Das Menuett hat unter den Bögen der Vier alles Tänzerische hinter sich gelassen. Zu Gehör kam eine Studie über das Setzen von kleinen Motiven, dem Kombinieren und Engführen derselben, wobei nicht vor klanglichen Härten zurückgeschreckt wurde, die dabei entstanden.
Bei der Darbietung der Variationenfolge trat Mozart als Humorist hervor. In der letzten Variation übertönte das Violoncello mit einem Trommelbass zunächst die anderen Instrumente, konnte sie aber doch davon überzeugen, diese simple Begleitfigur zu übernehmen.
Im Finale entrollten die vier Musiker*innen die Imitationen eines einfachen Motivs und ließen ein regelrechtes Perpetuum mobile entstehen. Aufzuhalten war dieses nur durch einen Choral in der Mitte des Satzes, den das Hagen-Quartett aber nicht vom Himmel fallen ließ, sondern so spielte, dass dessen entlegene Verbindung mit dem Thema des Satzes hörbar wurde.
Nach der Pause erklang das C-Dur-Quartett, dem Mozart ein Ricercar voranstellte. Das Hagen-Quartett intonierte diese Einleitung dunkel im Ton und bewusst konfus: wie das Chaos, das dem geordneten Kosmos vorausgeht. In seinem Gefolge breitete sich der Sonatensatz wie von aller Kompliziertheit befreit aus. Auch diesen musizierte das Ensemble hellwach im Dienste Mozartscher Formkunst, wenn es z. B. ausführlich in die Tonart des Seitenthemas zu modulieren, dann aber doch kein Thema, sondern eine zweite Überleitung vorzutragen hatte, die nur als Thema verkleidet wurde.
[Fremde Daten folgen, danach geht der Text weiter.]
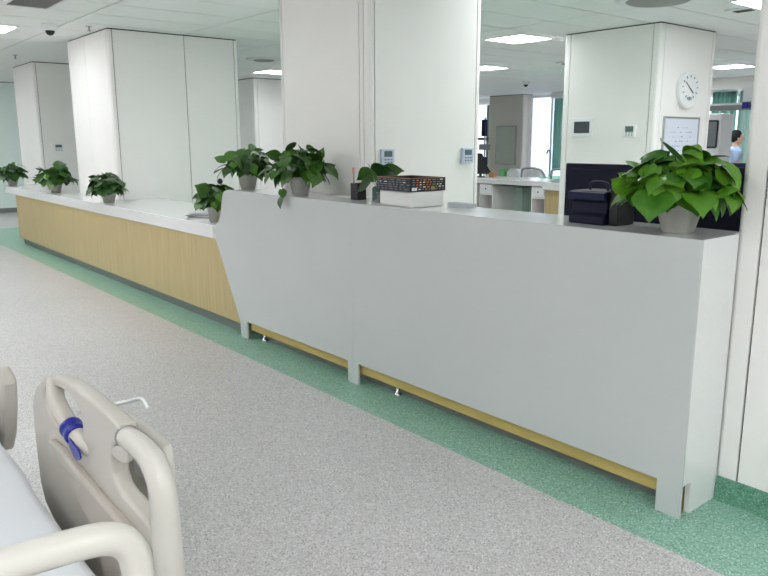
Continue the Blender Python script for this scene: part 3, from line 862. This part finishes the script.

Im Andante cantabile ließ das Ensemble nachvollziehbar werden, dass sich die Funktion eines Themas bei seiner Wiederholung dann ändert, wenn es nicht an den Ort gebunden war, an dem es eingeführt wurde. Wo Buchstaben in einer Analyse das Formgerüst nicht in den Griff bekommen, da gestalteten die vier Musiker*innen des Hagen-Quartetts dies als einen lebendigen Formorganismus.
Das Finale ließen die Vier wie ein Rondo beginnen, das sich allmählich in einen Sonatensatz einfand. In der Durchführung hatten sie die beiden Themen einander anzugleichen und sich bei diesem Kraftakt in entfernte Tonarten zu verlieren. Die Reprise setzte falsch ein und fand nur allmählich in die Grundtonart hinein. Auch hier nahm das Ensemble wie so oft an diesem Abend das Vibrato zurück, um die Struktur zu durchleuchten.